◆ **WHAT TO PRODUCE**: Extract each line holding the word "part" from the entries.

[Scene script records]

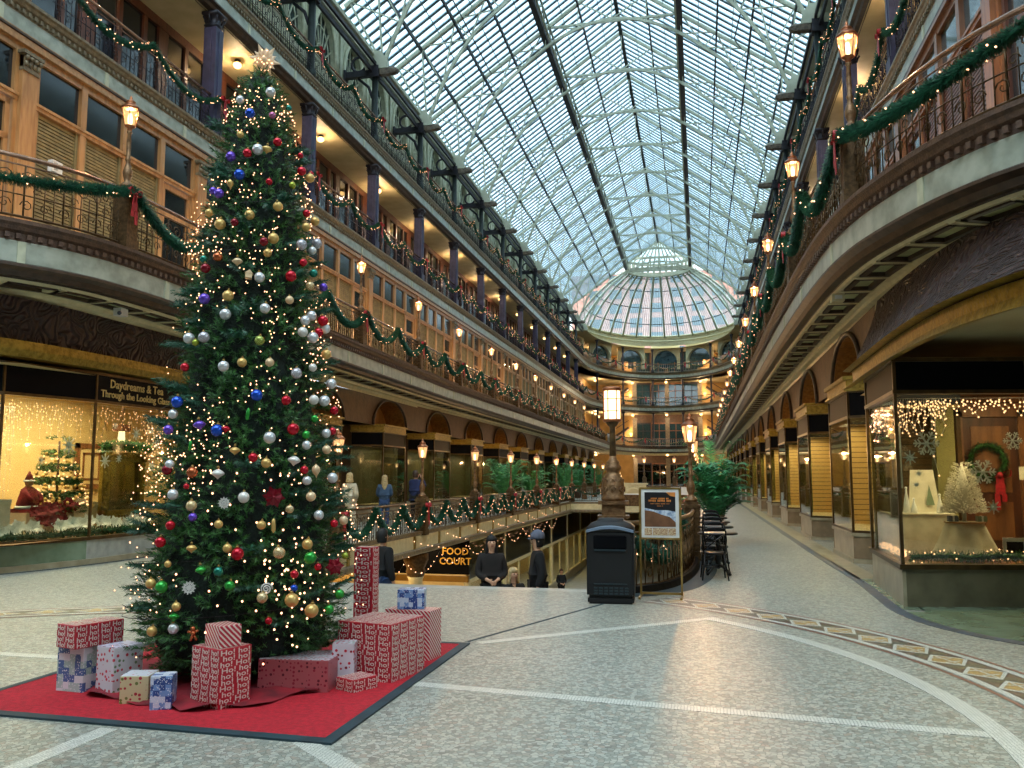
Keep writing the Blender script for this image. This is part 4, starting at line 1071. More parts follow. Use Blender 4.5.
# first gallery: swags hang between the lamps
for side in ('left', 'right'):
    s = side_s(side); proto = None; grp = 'garlands on the first gallery rail'
    for k in range(-2, 12):
        y0 = LY(k - 1); y1 = y0 + 6.12
        if y1 > YE: break
        lab = 'lit evergreen garland swagged on the first gallery rail, ' + bay_of(side, k + 2)
        if k < 4:
            a, c = near(E2, side, y0), near(E2, side, y1)
            if k == -2: c += .85 if side == 'left' else -.85; a = c - 5.0 if side == 'left' else c + 4.6
            if k == -1: a += .85 if side == 'left' else -.85
            lo, hi = min(a, c), max(a, c); n = 1 if k == -2 else 2
            f, b = bay_garland('g', hi - lo, 1.02, n, .62 if n == 2 else .42, .11 if k < 0 else .105, 1700 if k < 1 else 1100, 100 + k, 44, E2, lo, .2, Z2)
            garland_obj(f, b, lab, grp)
        else:
            if proto is None:
                f, b = bay_garland('g', 6.12, 1.02, 2, .62, .1, 420, 5, 50); proto = garland_obj(f, b, lab, grp); proto.location = (AX + s * 5.98, y0, Z2)
            else: dup(proto, (AX + s * 5.98, y0, Z2), label=lab)
    for k in range(-2, 12):
        y = LY(k) if k > -2 else LY(k) + .85
        if y > YE: break
        p, d = E2.at(near(E2, side, y)); bow(p.x - s * .14, y - .12, Z2 + .95, -s, 'red bow on the first gallery rail under the lamp, ' + bay_of(side, k + 2), 'bows on the first gallery rail')
# second and top galleries: swags hang between the columns
for lv, zz, h in ((3, Z3, 1.1), (4, Z4, 1.2)):
    nm = LV[lv][0]; protos = []
    for side in ('left', 'right'):
        s = side_s(side); grp = 'garlands on the %s gallery rail' % nm; first = -1 if lv == 3 else 0
        for k in range(first, 13):
            y0 = PY(k)
            if y0 + 6 > YE: break
            lab = 'lit evergreen garland swagged on the %s gallery rail, ' % nm + bay_of(side, k - first); x = AX + s * 8.72
            if len(protos) < 2: f, b = bay_garland('g', 6.173, h - .05, 2, .55, .095, 800, 9 + len(protos) + lv, 64); o = garland_obj(f, b, lab, grp); o.location = (x, y0, zz); protos.append(o)
            else: dup(protos[k % 2], (x, y0, zz), label=lab, group=grp)
            if k > first or lv == 4: bow(AX + s * 8.62, y0 + .05, zz + h - .12, -s, 'red ribbon bow on the %s gallery rail at the column, ' % nm + bay_of(side, k - first if lv == 4 else k - first - 1), 'bows on the %s gallery rail' % nm)
# far galleries
for lv in (2, 3, 4):
    nm, path, z, h = LV[lv]; a = path.s_at_y(YE); c = path.s_at_y(YE, 1); n = 7 if lv > 2 else 5; W = (c - a) / n
    for i in range(n):
        f, b = bay_garland('g', W, h, 1, .6, .11, 260, 40 + i + lv, 34, path, a + W * i, .25, z)
        garland_obj(f, b, 'lit garland swag on the far curved %s gallery rail, %s from the tree side' % (nm, ORD[i]), 'garlands on the far rails')
        if i: p, d = path.at(a + W * i); o = bow(p.x + d.y * .25, p.y - d.x * .25, z + h, 1, 'red bow on the far curved rail of the %s gallery, %s from the tree side' % (nm, ORD[i-1]), 'bows on the far rails'); o.rotation_euler = (0, 0, -pi/2); o.scale = (1.2,) * 3
# stair-well railing garlands: two deep swags a bay
gw = bay_garland('g', 6.12, .93, 3, .6, .1, 1300, 77, 80); pw = garland_obj(*gw, '', 'garlands on the stair-well railing')
for i, (x, k) in enumerate([(WXL + .1, k) for k in range(-1, 5)] + [(WXR - .08, k) for k in range(-1, 4)]):
    side = 'left' if x < -3 else 'right'; lab = 'lit evergreen garland on the stair-well railing, ' + bay_of(side, k + 1); z = wz(LY(k)) if side == 'left' else 0
    if i == 0: pw['label'] = lab; pw.location = (x, LY(k), z)
    else: dup(pw, (x, LY(k), z), label=lab)
    bow(x + (.1 if side == 'left' else -.1), LY(k) - .15, z + .86, 1 if side == 'left' else -1, 'red bow on the stair-well railing, ' + bay_of(side, k + 1), 'bows on the stair-well railing')
f, b = bay_garland('g', rr_.L - .3, .93, 2, .5, .13, 1300, 78, 40, rr_, .15, .2, 0); garland_obj(f, b, 'lit garland on the curved railing behind the framed poster stand', 'garlands on the stair-well railing')
f, b = bay_garland('g', br.L, 1.0, 3, .5, .13, 500, 79, 40, br, 0, -.1, 0); garland_obj(f, b, 'lit garland on the railing across the far end of the stair well', 'garlands on the stair-well railing')
bow(-.42, 16.0, .85, -1, 'red bow on the curved stair-well railing below the street lantern by the tables', 'bows on the stair-well railing')
# fairy lights strung under the left walkway
rnd = random.Random(3); b = MB(); w = MB(); o = thing('string_lights', 'warm fairy lights looped along the edge above the lower shop fronts', 'string lights', (0, 0, 0))
for i in range(9):
    y = 20 + i * 3.3; pts = swag_pts((WXL - .1, y, -.75), (WXL - .1, y + 3.3, -.75), .5); w.tube(pts, .006, 3)
    bb, _ = bulb_mb(pts, rnd, .018, .01, 9); b.add(bb.v, bb.f)
    pts = swag_pts((WXL + .05, y, -.05 + wz(y)), (WXL + .05, y + 3.3, -.5 + wz(y)), .05); bb, _ = bulb_mb(pts, rnd, .018, .01, 6); b.add(bb.v, bb.f)
w.build('wire', 'iron_black', o); b.build('light_bulbs', 'fairy', o)['kind'] = 'stuff'

# lamp posts ------------------------------------------------------
def lantern(o, z, sc=.86, bulb='glow_lantern', metal='copper'):
    f = MB(); n = 6
    def ring(r, zz, w): f.lathe([(r + w, zz - w), (r + w, zz + w)], n, (0, 0, z))
    f.lathe([(.02*sc, -.12*sc), (.05*sc, -.1*sc), (.05*sc, -.05*sc), (.11*sc, -.02*sc), (.12*sc, .0)], n, (0, 0, z))
    f.lathe([(.185*sc, .36*sc), (.2*sc, .385*sc), (.15*sc, .43*sc), (.11*sc, .46*sc), (.1*sc, .5*sc), (.11*sc, .51*sc), (.05*sc, .56*sc), (.03*sc, .58*sc), (.035*sc, .6*sc), (.01*sc, .66*sc)], n, (0, 0, z))
    for k in range(n):
        a = 2 * pi * k / n; f.tube([(cos(a)*.115*sc, sin(a)*.115*sc, z), (cos(a)*.175*sc, sin(a)*.175*sc, z + .37*sc)], .009*sc, 4)
    lf = f.build('lantern_frame', metal, o)
    g = MB(); vs = []
    for r, zz in ((.108*sc, z + .005), (.168*sc, z + .365*sc)):
        for k in range(n): a = 2 * pi * k / n; vs.append((r*cos(a), r*sin(a), zz))
    g.add(vs, [(k, (k+1) % n, n + (k+1) % n, n + k) for k in range(n)]); g.build('lantern_glass', 'lantern_pane', o)
    b = MB(); b.lathe([(.02*sc, .02*sc), (.045*sc, .07*sc), (.05*sc, .16*sc), (.03*sc, .26*sc)], 8, (0, 0, z)); b.build('lamp_bulb', 'bulb_core', lf)
mm = bpy.data.materials.new('lantern_pane'); mm.use_nodes = True; t = NT(mm); M['lantern_pane'] = mm; t.n.remove(t.n['Principled BSDF'])
tr = t.new('ShaderNodeBsdfTransparent'); tr.inputs[0].default_value = lin('ffe9c8'); e = t.new('ShaderNodeEmission'); e.inputs[0].default_value = lin('ffc888'); e.inputs[1].default_value = .9
mx = t.new('ShaderNodeMixShader'); mx.inputs[0].default_value = .6; t.link(tr.outputs[0], mx.inputs[1]); t.link(e.outputs[0], mx.inputs[2]); t.link(mx.outputs[0], t.n['Material Output'].inputs[0])
def lamp_post(kind, newel=1.12):
    o = thing(kind, '', 'lamp post')
    b = MB(); b.box(-.15, .15, -.15, .15, 0, newel - .1); b.box(-.17, .17, -.17, .17, 0, .18); b.box(-.18, .18, -.18, .18, newel - .12, newel - .06); b.box(-.14, .14, -.14, .14, newel - .06, newel); b.build('newel', 'bronze', o)
    p = MB(); p.lathe([(.12, newel), (.12, newel + .05), (.07, newel + .09), (.05, newel + .14), (.08, newel + .22), (.085, newel + .3), (.045, newel + .42), (.035, newel + .48), (.055, newel + .52), (.035, newel + .56), (.04, newel + .75), (.03, newel + 1.0), (.05, newel + 1.03), (.03, newel + 1.06)], 12); p.build('pole', 'bronze_light', o)
    lantern(o, 2.27 if newel < 1.2 else 2.27); return o
lamp = lamp_post('lantern_post'); lamp['group'] = 'lantern posts on the first gallery rail'; first = True
LIGHTS = []
for side in ('left', 'right'):
    s = side_s(side)
    for k in range(-2, 12):
        y = LY(k)
        if y > YE: break
        if k == -2: y += .85
        p, d = E2.at(near(E2, side, y)); pos = (p.x - d.y * .12, p.y + d.x * .12, Z2)
        lab = 'brass lantern post on the first gallery rail, ' + bay_of(side, k + 2)
        if first: lamp.location = pos; lamp['label'] = lab; first = False
        else: dup(lamp, pos, label=lab)
        if k < 6: LIGHTS.append((pos[0], pos[1], pos[2] + 2.53, 150))
for side, x in (('left', WXL), ('right', WXR)):
    for k in range(-1, 9):
        y = LY(k)
        if y > WYF + 30: break
        xx = x - (.05 if side == 'left' else -.05)
        if side == 'right' and k == -1: y = 17.2; xx = WXR + .05
        dup(lamp, (xx, y, wz(y) if side == 'left' else 0), label='brass lantern post on the stair-well railing, ' + bay_of(side, k + 1), group='lantern posts on the stair-well railing')
        if k < 5: LIGHTS.append((xx, y, 2.53, 130 if k >= 0 else 90))
for i, X in enumerate((-5.66, -2.56)): dup(lamp, (X, 92, 0), label='lantern post on the floor before the far doors, %s one' % ('tree-side' if i == 0 else 'shop-side'), group='lantern posts before the far doors', scale=1.35)

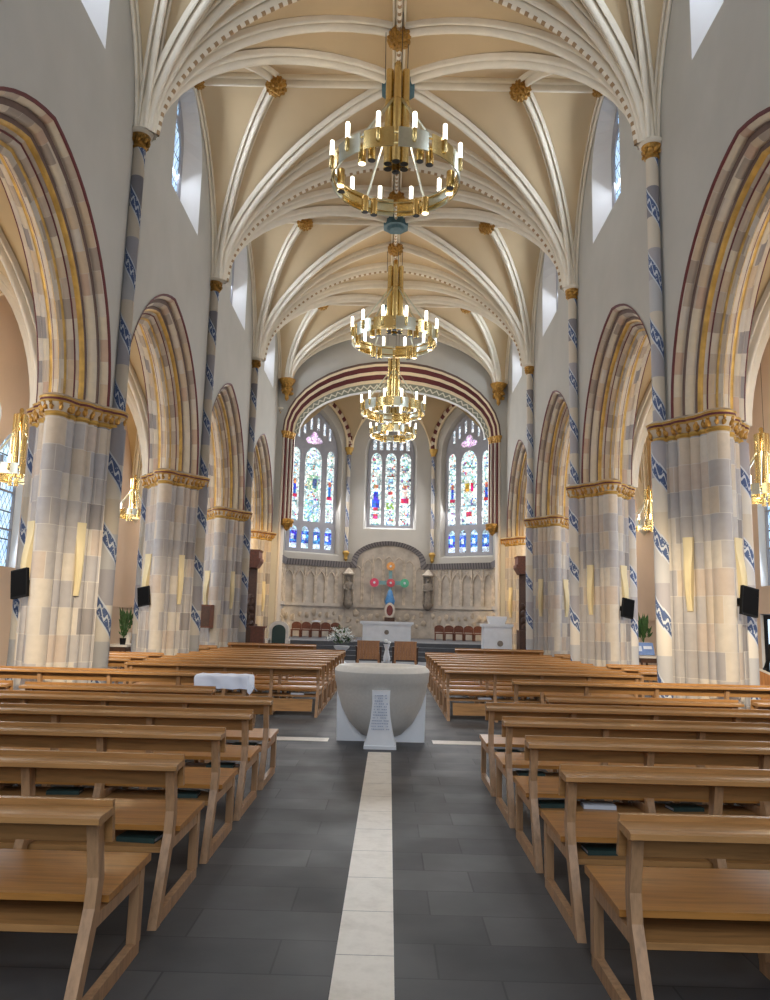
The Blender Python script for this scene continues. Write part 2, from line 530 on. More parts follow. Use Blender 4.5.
half = [(x * .64 / .85, q, m) for x, q, m in PROF]
PROF = half + [(.64, .63, half[-1][2])] + [(1.28 - half[i][0], half[i][1], half[i - 1][2] if i > 0 else 1) for i in range(len(half) - 1, -1, -1)]
M['groove'] = plain('dark_line', lin(104, 84, 76), .85, 0, .1)  # dark brown tone for the arch hollows and the chancel arch edge

def arch_mesh(side, mid):
    mb = MB()
    n = 16
    th_out = math.acos(C_OFF / R_OUT)
    per = [0]
    for a, b in zip(PROF, PROF[1:]): per.append(per[-1] + sqrt((b[0] - a[0]) ** 2 + (b[1] - a[1]) ** 2))
    for half_i in (-1, 1):
        rows = []
        for j in range(n + 1):
            row = []
            for (dx, s, m) in PROF:
                R = R_OUT - s; th = math.acos(C_OFF / R) * j / n
                y = half_i * (C_OFF - R * cos(th)) * 1.0
                z = ZSP + R * sin(th)
                row.append((side * (XF + dx), mid + y, z))
            rows.append(row)
        def uvf(j, i): return (per[min(i, len(per) - 1)] * 1.6 + .13 * half_i, R_OUT * th_out * j / n)
        mb.grid(rows, 0, False, uvf, [p[2] for p in PROF[:-1]])
    return mb
ai = 0
for side in (-1, 1):
    for k in range(-1, 3):
        ai += 1
        o = arch_mesh(side, PY(k) + BAY / 2).build('trim_arch_%d' % ai, [M['arch'], M['red'], M['goldpaint'], M['groove']], smooth=40)
        tag(o, 'moulded pointed stone arch with gilded and dark red lines', None, None, 'structure')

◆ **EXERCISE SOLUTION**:
Keep writing the Blender script for this image. This is part 4, starting at line 1071. More parts follow. Use Blender 4.5.
The Blender Python script for this scene continues. Write part 2, from line 530 on. More parts follow. Use Blender 4.5.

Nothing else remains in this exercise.